Folha de S. Paulo


Casa de brasileiros era refúgio capitalista em Berlim Oriental

RESUMO - Georgia Basto Alo, 40, morou 12 anos na Alemanha Oriental. Filha de funcionários do Itamaraty, estudou nas escolas do governo comunista em Berlim, cuja doutrina pregava o combate ao modelo capitalista. Na época, teve a família vigiada por espiões da polícia secreta local.

*

Frequentei o jardim de infância e a escola em Berlim Oriental, entre 1977 e 1989.

Os meus colegas alemães só podiam assistir aos canais de televisão das emissoras do governo da Alemanha comunista.

Vídeo: Veja curiosidades sobre o Muro de Berlim

Por ser da representação diplomática –no caso, do Brasil–, minha família tinha autorização para usar antena parabólica.

Minha casa então virou um refúgio para os amigos da escola que iam algumas vezes escondidos para lá assistir a desenhos americanos, filmes do mundo ocidental que não passavam do nosso lado. Elas aproveitavam também para comer doces, coisas que trazíamos de Berlim Ocidental.

Como estrangeiros, podíamos atravessar o muro a qualquer momento. Era só mostrar o passaporte na barreira, ao contrário dos alemães do leste.

Sérgio Lima/Folhapress
A brasileira Georgia Basto Alo, que passou a infância em Berlim Oriental, na Embaixada da Alemanha em Brasília
A brasileira Georgia Basto Alo, que passou a infância e parte da juventude em Berlim Oriental

Morávamos na Leipziger Strasse, uma das principais ruas da cidade. Na época, ela ficava a 10 minutos caminhando do muro.

Meu pai, de vez em quando, levava encomendas para os amigos alemães que não podiam cruzá-lo. Uma vez ele foi abordado pelas autoridades e recebeu um recado para parar com isso.

Eu costumava ir para Berlim Ocidental visitar amigos, ter aula particular de português, passear no shopping. Era um choque muito grande a diferença.

Muitas vezes meus colegas do lado oriental me acompanhavam até a fronteira e me assistiam atravessar tranquilamente o "Check-Point Charlie", ponto de fiscalização comandado pelo governo capitalista.

É uma imagem muito forte para mim. Me lembro do olhar triste e de lamento desses amigos por não poderem pisar na Alemanha Ocidental.

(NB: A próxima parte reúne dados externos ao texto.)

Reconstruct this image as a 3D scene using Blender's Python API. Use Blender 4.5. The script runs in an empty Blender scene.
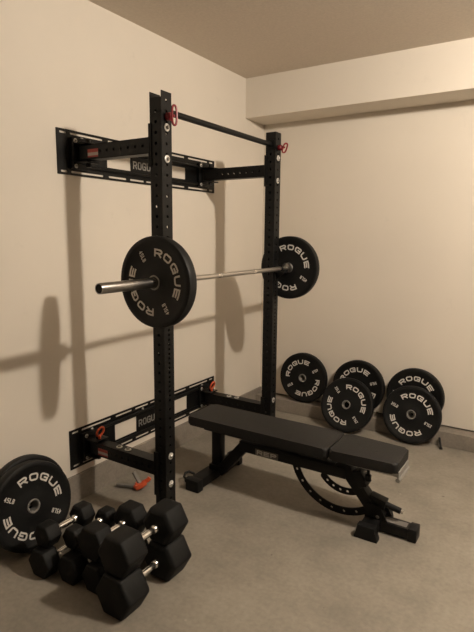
import bpy, bmesh, math, random
from mathutils import Vector, Matrix
random.seed(7)
S = bpy.context.scene
COL = S.collection
PI = math.pi

# ------------------------------------------------------------ camera, world, lights, exposure
def make_camera():
    yaw, pitch, roll, fpx = .5671, .1553, .0087, 514.11
    f = Vector((-math.sin(yaw) * math.cos(pitch), math.cos(yaw) * math.cos(pitch), -math.sin(pitch)))
    r = f.cross(Vector((0, 0, 1))).normalized(); u = r.cross(f)
    r2 = r * math.cos(roll) + u * math.sin(roll); u2 = -r * math.sin(roll) + u * math.cos(roll)
    cd = bpy.data.cameras.new('camera'); co = bpy.data.objects.new('camera', cd); COL.objects.link(co)
    m = Matrix((r2, u2, -f)).transposed().to_4x4(); m.translation = Vector((2.3755, -4.1518, 1.5946))
    co.matrix_world = m
    cd.sensor_fit = 'VERTICAL'; cd.sensor_height = 36; cd.sensor_width = 27
    cd.lens = fpx * 36 / 632; cd.clip_start = .05; cd.clip_end = 60
    S.camera = co
make_camera()
w = bpy.data.worlds.new('world'); S.world = w; w.use_nodes = True
w.node_tree.nodes['Background'].inputs[0].default_value = (.9, .7, .5, 1)
w.node_tree.nodes['Background'].inputs[1].default_value = 0.02
LX, LY, LZ = 2.96, -1.93, 2.77
ld = bpy.data.lights.new('ceiling_bulb_light', 'POINT'); ld.energy = 214; ld.color = (1, .885, .745); ld.shadow_soft_size = .06
lo = bpy.data.objects.new('ceiling_bulb_light', ld); COL.objects.link(lo); lo.location = (LX, LY, LZ)
S.view_settings.view_transform = 'Standard'; S.view_settings.look = 'None'
S.view_settings.gamma = 1; S.view_settings.use_curve_mapping = False
S.view_settings.exposure = 0.0

# ------------------------------------------------------------ materials
def mat(name, color, rough=.5, metal=0, spec=.5, noise=None, bump=None, coat=0):
    """noise=(scale, amount[, second colour]); bump=(scale, strength)"""
    m = bpy.data.materials.new(name); m.use_nodes = True; nt = m.node_tree; b = nt.nodes['Principled BSDF']
    b.inputs['Base Color'].default_value = (*color, 1); b.inputs['Roughness'].default_value = rough
    b.inputs['Metallic'].default_value = metal; b.inputs['Specular IOR Level'].default_value = spec
    tc = nt.nodes.new('ShaderNodeTexCoord')
    if noise:
        n = nt.nodes.new('ShaderNodeTexNoise'); n.inputs['Scale'].default_value = noise[0]; n.inputs['Detail'].default_value = 5
        nt.links.new(tc.outputs['Object'], n.inputs['Vector'])
        r = nt.nodes.new('ShaderNodeValToRGB'); k = noise[1]
        c2 = noise[2] if len(noise) > 2 else tuple(c * (1 - k) for c in color)
        r.color_ramp.elements[0].position = .32; r.color_ramp.elements[1].position = .68
        r.color_ramp.elements[0].color = (*c2, 1); r.color_ramp.elements[1].color = (*[min(1, c * (1 + k * .5)) for c in color], 1)
        nt.links.new(n.outputs['Fac'], r.inputs['Fac']); nt.links.new(r.outputs['Color'], b.inputs['Base Color'])
    if bump:
        n = nt.nodes.new('ShaderNodeTexNoise'); n.inputs['Scale'].default_value = bump[0]; n.inputs['Detail'].default_value = 4
        nt.links.new(tc.outputs['Object'], n.inputs['Vector'])
        bp = nt.nodes.new('ShaderNodeBump'); bp.inputs['Strength'].default_value = bump[1]; bp.inputs['Distance'].default_value = .002
        nt.links.new(n.outputs['Fac'], bp.inputs['Height']); nt.links.new(bp.outputs['Normal'], b.inputs['Normal'])
    return m
WALL = (.74, .675, .585)
M = dict(
    wall=mat('painted_drywall', WALL, .75, noise=(1.1, .05), bump=(140, .25), spec=.3),
    ceiling=mat('painted_ceiling', (.70, .62, .53), .9, noise=(60, .06), bump=(90, .5), spec=.2),
    black=mat('powder_coated_black_steel', (.0044, .0044, .0044), .42, bump=(400, .1), spec=.24),
    blackm=mat('matte_black_steel', (.0044, .0044, .0044), .6, spec=.25),
    rubber=mat('black_rubber', (.0036, .0038, .0039), .55, bump=(300, .15), spec=.28),
    hexrub=mat('dumbbell_rubber', (.0034, .0036, .0036), .6, bump=(500, .3), spec=.25),
    print=mat('white_print', (.66, .63, .58), .6),
    pvinyl=mat('bench_vinyl', (.0125, .0120, .0115), .58, bump=(500, .35), spec=.28),
    chrome=mat('chrome', (.85, .83, .80), .20, 1),
    brushed=mat('brushed_steel', (.38, .36, .34), .3, 1, noise=(60, .1)),
    steel=mat('grey_steel', (.30, .29, .27), .4, 1),
    washer=mat('zinc_washer', (.62, .60, .56), .45, .5),
    red=mat('red_plastic', (.20, .012, .018), .4),
    orange=mat('orange_plastic', (.62, .095, .03), .45),
    sticker=mat('warning_sticker', (.42, .37, .33), .6),
    stickred=mat('red_sticker', (.34, .05, .04), .6),
    tag=mat('grey_label_plate', (.13, .12, .11), .5),
    greyplastic=mat('grey_plastic', (.17, .16, .145), .5),
    ring=mat('ring_steel', (.30, .29, .27), .4, .4),
    dark=mat('black_cap_and_gap_shade', (.01, .009, .008), .9),
    lampwhite=mat('lamp_white', (.8, .8, .78), .5),
)
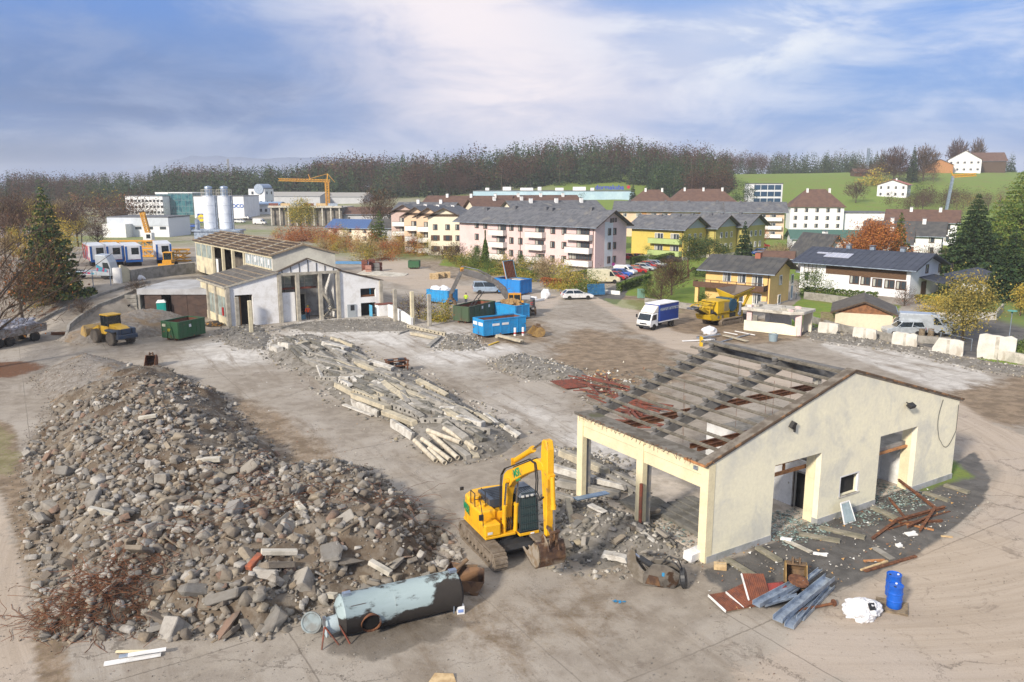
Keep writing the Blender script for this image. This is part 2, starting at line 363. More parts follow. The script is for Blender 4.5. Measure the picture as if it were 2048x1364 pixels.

Existia mesmo essa grande vontade de conhecer o outro lado, mas também havia um certo medo, sobretudo porque eles aprendiam que o domínio do sistema capitalista era muito pior, causando desigualdades e desemprego.

MORAL E CÍVICA

Na escola, havia uma aula chamada "Staatsbuergerkunde", algo como a nossa "Educação Moral e Cívica".

Era ensinado como não se deixar influenciar e oprimir pelo capitalismo e como fortalecer o discurso comunista.

Aprendíamos que o capitalismo era o "lobo mau" e os russos salvaram a Alemanha Oriental.

Senti na pele a dificuldade de estabelecer amizades com colegas de classe, alguns deles, filhos de agentes da Stasi, a polícia secreta comunista.

Meus pais tinham amigos alemães e descobrimos somente depois da queda do muro, já de volta ao Brasil, que dois deles eram espiões. Eles haviam frequentado nossa casa.

Após a reunificação da Alemanha, um desses amigos enviou uma carta contando tudo e se desculpando. Nossos telefones eram grampeados e no prédio onde viviam os diplomatas havia um porteiro apenas para nos vigiar.

Lembro que fazíamos compras no mercado local chamado "Kaufhalle".

Podíamos comprar a quantidade que queríamos, enquanto os alemães tinham uma cota para consumo de leite, carne, entre outras coisas. Então, com frequência, nos reconheciam como estrangeiros já que comprávamos sem limite.

PACTO IDEOLÓGICO

Com meu olhar de criança, e depois adolescente, percebia a existência de muita união entre os alemães orientais, quase um pacto inabalável de fé em uma ideologia que acreditavam ser o caminho da libertação do capitalismo sem escrúpulos. É fato que não víamos muita desigualdade social.

Por outro lado, não havia toda a tecnologia que existia do outro lado, o desenvolvimento, e principalmente a liberdade, não só de ir e vir, mas de pensamento, de ideologia, do direito de ler o que quisesse.

Hoje sou funcionária da embaixada da Alemanha, em Brasília, por ser fluente no idioma e ter uma boa formação.

Interessante observar como, até hoje, a Alemanha luta para se reerguer de suas mazelas históricas, como a Segunda Guerra Mundial e o regime socialista em que viveu. Essas ainda são questões que permeiam a tentativa de mostrar uma Alemanha mais tolerante, mudada e moderna.